Grammar Wednesday: TENSES — something that happened

This is where it gets confusing for people. When writing in present tense about something that happened in the past. This is where past perfect comes into play when writing in past tense, and past tense comes into play when writing in present tense.

Examples. Usually the easiest way to figure things out.


She flips her phone open and dials the number quickly, waiting for it to ring and the person to answer. Once the line picks up, she starts without so much as a “Hello.”

“You’ll never guess what happened to me.”

“What?” her friend replies.

“I just went online and this chick totally wrote a horrible review. I read it and sat here for twenty minutes, bawling my eyes out. I don’t even think she read the book!”

*** See how there’s a switch from present tense to past when the character is talking about something that happened (also see this sentence). It adds to the depth of the scene.


Rusty sat at the desk, reading over what she had written. Her journal from six years before was filled with scrawls and drawings that made little to no sense to her. She barely remembered even writing those words down. But she had written them. Time and time again, she had written about the little boy, Charlie, who she had thought she was in love with and how she had hated her mother for something stupid that had happened.

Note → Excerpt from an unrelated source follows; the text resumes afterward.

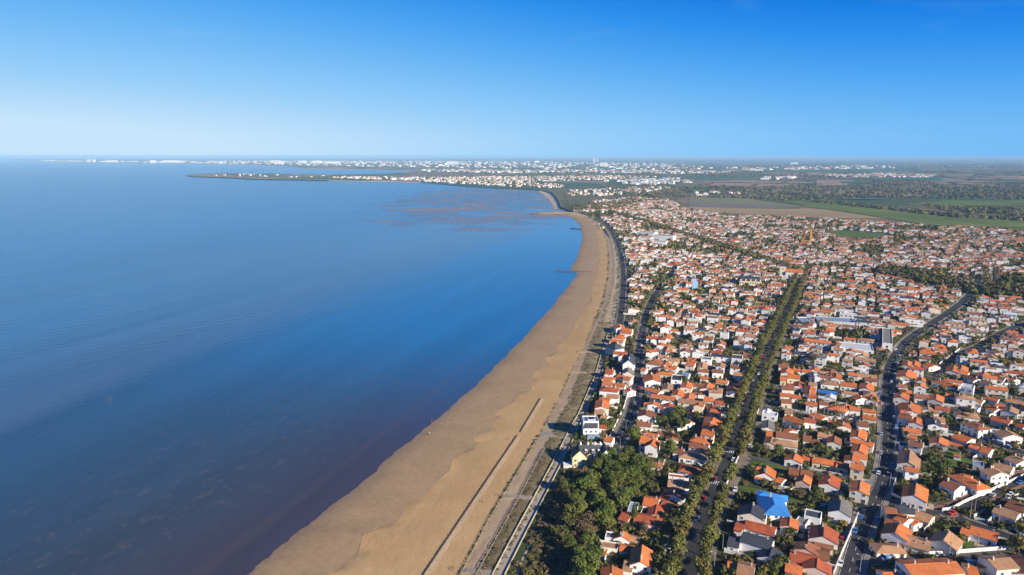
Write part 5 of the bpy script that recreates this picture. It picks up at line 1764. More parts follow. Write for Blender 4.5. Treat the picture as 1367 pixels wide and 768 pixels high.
KINDS_T = {  # radius, clear stem, height, lobes, leaves, leaf size, material
    'plane_tree': (3.6, 2.4, 8.4, 9, 800, 0.32, 'plane'), 'pine_tree': (4.2, 3.0, 9.5, 11, 1000, 0.33, 'pine'), 'garden_tree': (3.2, 1.3, 6.6, 7, 760, 0.30, 'green'),
    'bare_tree': (3.4, 1.4, 7.0, 8, 420, 0.26, 'brown'), 'yellow_tree': (3.6, 1.0, 7.0, 9, 620, 0.33, 'yellow'), 'conifer': (2.6, 0.8, 9.6, 0, 600, 0.32, 'pine')}
TM = {}
for k, (r, h0, h1, nl, n, sz, mt) in KINDS_T.items():
    TM[k] = []
    for j in range(5 if k in ('plane_tree', 'pine_tree', 'garden_tree') else 3):
        rs = np.random.RandomState(hash_ := (sum(map(ord, k)) * 7 + j * 31) % 9999)
        if k == 'conifer':
            lobes = [((0, 0, z), (r * (1 - (z - h0) / (h1 - h0)) + .35, r * (1 - (z - h0) / (h1 - h0)) + .35, 1.0)) for z in np.linspace(h0 + .5, h1 - .4, 7)]
        else:
            lobes = crown_lobes(rs, r * (0.9 + .2 * rs.rand()), h0, h1 * (0.92 + .16 * rs.rand()), nl)
        vs, q = leaf_cloud(lobes, n, sz, rs)
        TM[k].append((np_mesh('crown', vs, q, LEAF[mt]), trunk_mesh('trunk', h1, 0.30, r, rs)))
TREES = []
TG = Grid()


def tree(kind, x, y, s, label=None, group=None, sy=1.0):
    cm, tm = TM[kind][R.randrange(len(TM[kind]))]
    root = empty(kind, (x, y, GZ), R.uniform(0, 6.28))
    root.scale = (s, s, s * sy)
    link('trunk', tm, root)
    link('crown', cm, root)
    tag(root, label, 'tree', group)
    u, v2 = to_px((x, y, GZ))
    TREES.append((root, kind, u, v2))
    TG.add(x, y, 2.5 * s)
    return root


# the two rows along the avenue
tot = plen(av)
AV_FAR = []
for side, sn in ((-1, 'left'), (1, 'right')):
    s, k = 6.0, 0
    while s < tot - 2:
        q, dd = along(av, s)
        nrm = Vector((dd.y, -dd.x, 0))
        c = q + nrm * (side * 5.5) + dd * R.uniform(-1.0, 1.0)
        u, v2 = to_px(c)
        if v2 < 790 and R.random() > 0.05:
            k += 1
            if k > 76:
                AV_FAR.append((c.x, c.y, GZ, 3.6, 8.0, 5))
                s += 8.4
                continue
            tree('plane_tree', c.x, c.y, R.uniform(0.95, 1.38), f'olive brown plane tree, {ordinal(k)} from the bottom in the {sn} row of the avenue', 'plane trees along the avenue')
        s += 8.4
# the seaside wood
WOOD = [(768, 790), (750, 740), (740, 700), (748, 666), (768, 640), (800, 630), (826, 616), (846, 612), (864, 630), (870, 645), (842, 672), (826, 696), (806, 716), (792, 760), (790, 790)]
WXY = [(q.x, q.y) for q in (P(u, v2) for u, v2 in WOOD)]
bx0, bx1 = min(q[0] for q in WXY), max(q[0] for q in WXY)
by0, by1 = min(q[1] for q in WXY), max(q[1] for q in WXY)
wood = []
for _ in range(4000):
    if len(wood) >= 72:
        break
    x, y = R.uniform(bx0, bx1), R.uniform(by0, by1)
    if not inside(WXY, x, y) or HG.hit(x, y, 1.5):
        continue
    if any((x - a) ** 2 + (y - b) ** 2 < 4.4 ** 2 for a, b, _ in wood):
        continue
    # the seaward fringe is brown scrub with only a few trees
    fr = (to_px((x, y, GZ))[0] - interp([(755, 790), (742, 735), (734, 700), (744, 662), (768, 630)], to_px((x, y, GZ))[1])) / 60
    if R.random() > fr * 1.5:
        continue
    wood.append((x, y, fr))
wood.sort(key=lambda a: a[1])
for x, y, fr in wood:
    pine = R.random() < min(.9, .35 + fr * .4)
    tree('pine_tree' if pine else ('garden_tree' if R.random() < .6 else 'bare_tree'), x, y, R.uniform(.78, 1.15), None, 'trees of the seaside wood')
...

So much had changed from them to now.

Now she was happily married to Jimmy and had a fantastic relationship with her mother. Time changed so much in her life that she could barely even remember when everything seemed to be going wrong.

*** Past perfect has to do with setting something in the past in already past tense. The “she had written” is past perfect. This one is a bit trickier to master. I still screw it up!!

3 thoughts on “Grammar Wednesday: TENSES — something that happened

  1. I’m a huge fan of past perfect (as well as the imperfect… the “something that started in the past but is still happening”). Oddly, learning a Romance language helped me learn those tenses in a manner that I never could from English classes. Maybe they’d help you?